Later the grades higher than EX/MT came along, namely near mint, near mint-mint, mint 9, mint 10, mint 96, mint 98, really really super-duper mint, etc. Grades that you need a loupe to really acertain. Certainly a huge emphasis on corner wear. With these grades came the price multipliers. With these came a greater temptation to trim or press and trim.
I have had cards come back (in the late 1990s) from PSA marked "does not meet minimum thickness requirement," or words to that effect. This implies that someone pressed the card and trimmed it because the card apeared to be a PSA 8 minimally. I confronted the seller of the card. He of course denied owning any such equipment and of course I can't prove that he did. He may have acquired the card from someone and else and flipped it to me. The same card came back from both SGC and CSA as simply "trimmed."
So the fact that companies measure thickness implies that they are aware of pressing and trimming as a tactic.

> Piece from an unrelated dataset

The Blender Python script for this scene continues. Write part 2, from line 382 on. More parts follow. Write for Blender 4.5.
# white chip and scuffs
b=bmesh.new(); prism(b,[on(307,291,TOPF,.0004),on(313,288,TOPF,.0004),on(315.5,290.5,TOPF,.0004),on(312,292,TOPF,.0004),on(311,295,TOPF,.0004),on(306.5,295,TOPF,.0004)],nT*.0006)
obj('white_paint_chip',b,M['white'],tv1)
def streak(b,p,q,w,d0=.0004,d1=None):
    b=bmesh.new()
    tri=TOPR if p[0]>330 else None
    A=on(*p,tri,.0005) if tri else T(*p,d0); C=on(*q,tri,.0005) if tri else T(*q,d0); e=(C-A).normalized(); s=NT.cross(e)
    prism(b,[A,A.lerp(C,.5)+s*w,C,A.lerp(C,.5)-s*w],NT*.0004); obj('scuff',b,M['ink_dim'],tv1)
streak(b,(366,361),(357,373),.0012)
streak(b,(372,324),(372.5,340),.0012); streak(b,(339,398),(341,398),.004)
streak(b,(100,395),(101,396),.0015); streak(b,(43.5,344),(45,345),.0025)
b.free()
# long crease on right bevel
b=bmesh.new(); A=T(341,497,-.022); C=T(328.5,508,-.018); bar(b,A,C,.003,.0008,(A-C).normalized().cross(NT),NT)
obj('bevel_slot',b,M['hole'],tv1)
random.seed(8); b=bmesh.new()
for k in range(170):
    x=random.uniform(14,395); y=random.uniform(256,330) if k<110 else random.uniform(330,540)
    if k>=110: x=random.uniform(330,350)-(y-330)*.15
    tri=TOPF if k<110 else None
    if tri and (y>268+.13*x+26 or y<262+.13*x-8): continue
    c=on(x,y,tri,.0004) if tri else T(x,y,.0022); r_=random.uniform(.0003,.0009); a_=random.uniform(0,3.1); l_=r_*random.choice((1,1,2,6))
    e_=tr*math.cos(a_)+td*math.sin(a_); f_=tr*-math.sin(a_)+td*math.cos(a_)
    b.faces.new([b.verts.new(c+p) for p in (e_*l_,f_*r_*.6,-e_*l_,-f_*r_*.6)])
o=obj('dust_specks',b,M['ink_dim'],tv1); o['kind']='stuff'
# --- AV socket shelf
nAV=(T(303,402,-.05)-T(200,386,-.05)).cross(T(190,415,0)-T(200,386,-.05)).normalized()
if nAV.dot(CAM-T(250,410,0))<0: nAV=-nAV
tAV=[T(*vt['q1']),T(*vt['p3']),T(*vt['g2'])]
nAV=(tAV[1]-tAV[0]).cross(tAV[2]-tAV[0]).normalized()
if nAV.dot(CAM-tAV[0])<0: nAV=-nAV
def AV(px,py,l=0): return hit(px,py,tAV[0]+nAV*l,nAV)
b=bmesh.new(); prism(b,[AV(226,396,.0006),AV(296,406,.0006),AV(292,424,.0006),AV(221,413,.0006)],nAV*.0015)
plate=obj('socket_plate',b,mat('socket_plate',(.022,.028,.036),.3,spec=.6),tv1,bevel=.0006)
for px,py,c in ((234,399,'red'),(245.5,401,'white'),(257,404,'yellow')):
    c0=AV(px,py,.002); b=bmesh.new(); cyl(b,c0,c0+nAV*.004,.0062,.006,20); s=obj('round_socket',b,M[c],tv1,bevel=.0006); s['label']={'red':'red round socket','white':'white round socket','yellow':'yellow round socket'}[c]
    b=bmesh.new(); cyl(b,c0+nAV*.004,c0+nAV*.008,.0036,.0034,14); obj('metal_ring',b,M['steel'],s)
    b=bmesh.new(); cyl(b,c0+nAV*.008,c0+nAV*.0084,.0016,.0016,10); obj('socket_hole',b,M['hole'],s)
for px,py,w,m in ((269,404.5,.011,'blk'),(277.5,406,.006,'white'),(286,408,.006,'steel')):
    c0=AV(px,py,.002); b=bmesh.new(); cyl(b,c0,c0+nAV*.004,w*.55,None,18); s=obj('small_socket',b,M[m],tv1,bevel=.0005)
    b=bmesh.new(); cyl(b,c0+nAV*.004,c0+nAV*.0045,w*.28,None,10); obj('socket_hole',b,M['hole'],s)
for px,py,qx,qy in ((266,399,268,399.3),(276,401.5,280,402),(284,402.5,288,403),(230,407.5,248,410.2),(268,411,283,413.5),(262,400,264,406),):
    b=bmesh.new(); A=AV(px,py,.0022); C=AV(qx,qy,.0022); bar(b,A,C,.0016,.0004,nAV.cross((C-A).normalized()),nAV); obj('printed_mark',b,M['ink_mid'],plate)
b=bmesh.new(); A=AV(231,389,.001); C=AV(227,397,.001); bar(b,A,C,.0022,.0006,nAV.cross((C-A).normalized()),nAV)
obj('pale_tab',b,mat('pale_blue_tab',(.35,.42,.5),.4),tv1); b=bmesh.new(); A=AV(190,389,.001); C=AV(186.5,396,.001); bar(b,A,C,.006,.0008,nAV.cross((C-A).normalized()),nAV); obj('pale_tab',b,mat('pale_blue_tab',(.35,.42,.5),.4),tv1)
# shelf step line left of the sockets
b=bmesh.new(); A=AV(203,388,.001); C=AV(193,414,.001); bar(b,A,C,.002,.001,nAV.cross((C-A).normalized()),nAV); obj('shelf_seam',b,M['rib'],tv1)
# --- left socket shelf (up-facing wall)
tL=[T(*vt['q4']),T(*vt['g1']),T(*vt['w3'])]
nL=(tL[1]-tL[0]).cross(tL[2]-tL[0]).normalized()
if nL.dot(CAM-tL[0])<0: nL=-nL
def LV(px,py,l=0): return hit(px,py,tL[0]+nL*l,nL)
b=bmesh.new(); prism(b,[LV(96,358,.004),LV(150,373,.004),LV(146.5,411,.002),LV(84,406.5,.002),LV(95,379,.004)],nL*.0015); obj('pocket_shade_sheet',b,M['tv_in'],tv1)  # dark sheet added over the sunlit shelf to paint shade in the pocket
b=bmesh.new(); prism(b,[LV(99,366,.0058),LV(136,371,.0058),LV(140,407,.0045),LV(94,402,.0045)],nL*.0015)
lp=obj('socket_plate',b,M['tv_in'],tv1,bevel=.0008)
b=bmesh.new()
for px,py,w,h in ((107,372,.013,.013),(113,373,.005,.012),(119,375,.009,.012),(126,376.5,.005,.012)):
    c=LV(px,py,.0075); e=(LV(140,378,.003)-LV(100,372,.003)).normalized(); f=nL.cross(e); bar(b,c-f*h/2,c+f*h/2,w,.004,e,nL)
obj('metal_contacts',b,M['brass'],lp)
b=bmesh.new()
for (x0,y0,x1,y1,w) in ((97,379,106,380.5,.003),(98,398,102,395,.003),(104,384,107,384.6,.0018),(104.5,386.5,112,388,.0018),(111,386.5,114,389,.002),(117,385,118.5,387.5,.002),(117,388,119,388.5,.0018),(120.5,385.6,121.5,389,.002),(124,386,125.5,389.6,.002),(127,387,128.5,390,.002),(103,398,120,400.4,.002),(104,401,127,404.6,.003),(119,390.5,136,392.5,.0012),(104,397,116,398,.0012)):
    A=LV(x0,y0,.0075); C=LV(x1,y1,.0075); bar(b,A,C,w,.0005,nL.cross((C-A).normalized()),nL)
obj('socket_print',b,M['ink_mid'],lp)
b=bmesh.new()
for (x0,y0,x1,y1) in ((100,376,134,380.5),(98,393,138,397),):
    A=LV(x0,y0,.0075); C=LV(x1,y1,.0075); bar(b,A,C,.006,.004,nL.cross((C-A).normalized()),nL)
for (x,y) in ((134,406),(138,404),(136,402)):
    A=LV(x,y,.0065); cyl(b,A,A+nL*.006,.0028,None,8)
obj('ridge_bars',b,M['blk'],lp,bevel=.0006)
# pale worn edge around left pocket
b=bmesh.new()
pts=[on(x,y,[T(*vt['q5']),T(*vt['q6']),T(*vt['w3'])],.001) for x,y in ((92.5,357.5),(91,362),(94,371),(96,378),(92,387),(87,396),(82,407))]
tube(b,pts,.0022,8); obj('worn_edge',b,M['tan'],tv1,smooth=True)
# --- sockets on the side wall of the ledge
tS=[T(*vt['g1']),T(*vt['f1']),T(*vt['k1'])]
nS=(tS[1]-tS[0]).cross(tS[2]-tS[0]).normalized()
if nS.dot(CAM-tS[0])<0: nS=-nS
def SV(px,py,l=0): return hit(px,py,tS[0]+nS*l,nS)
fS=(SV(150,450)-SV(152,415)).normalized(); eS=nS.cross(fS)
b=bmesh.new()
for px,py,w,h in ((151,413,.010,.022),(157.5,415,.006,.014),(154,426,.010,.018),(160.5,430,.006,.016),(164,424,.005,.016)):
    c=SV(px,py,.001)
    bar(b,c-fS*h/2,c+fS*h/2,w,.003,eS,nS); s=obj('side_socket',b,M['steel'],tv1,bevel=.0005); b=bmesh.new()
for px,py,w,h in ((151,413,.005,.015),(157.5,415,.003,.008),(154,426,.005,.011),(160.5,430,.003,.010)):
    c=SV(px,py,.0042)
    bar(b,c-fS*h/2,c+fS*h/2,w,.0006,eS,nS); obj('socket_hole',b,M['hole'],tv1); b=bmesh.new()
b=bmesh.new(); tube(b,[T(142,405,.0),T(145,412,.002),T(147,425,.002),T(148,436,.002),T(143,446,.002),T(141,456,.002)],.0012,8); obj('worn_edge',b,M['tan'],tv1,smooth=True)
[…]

But the fact that they caught this particular card also means that they are good at weeding out the cards altered in this way. If companies can be influenced in some way to overlook this evidence . . . ? Who can say?
I've heard the stories about the PSA Wagner, but they are third and fourth hand. Unless someone was in the room with the guy who pressed the card, and can prove it, we will never know.
My choice has been to collect stuff I like and not concern myself with the high grade entombed stuff. I'm not willing to pay the premium for differences that I can't see without a loupe and/or might have been created by tampering. I also tend to focus on issues that most people wouldn't bother trying to alter. I will, like most of us, get cards graded before selling them.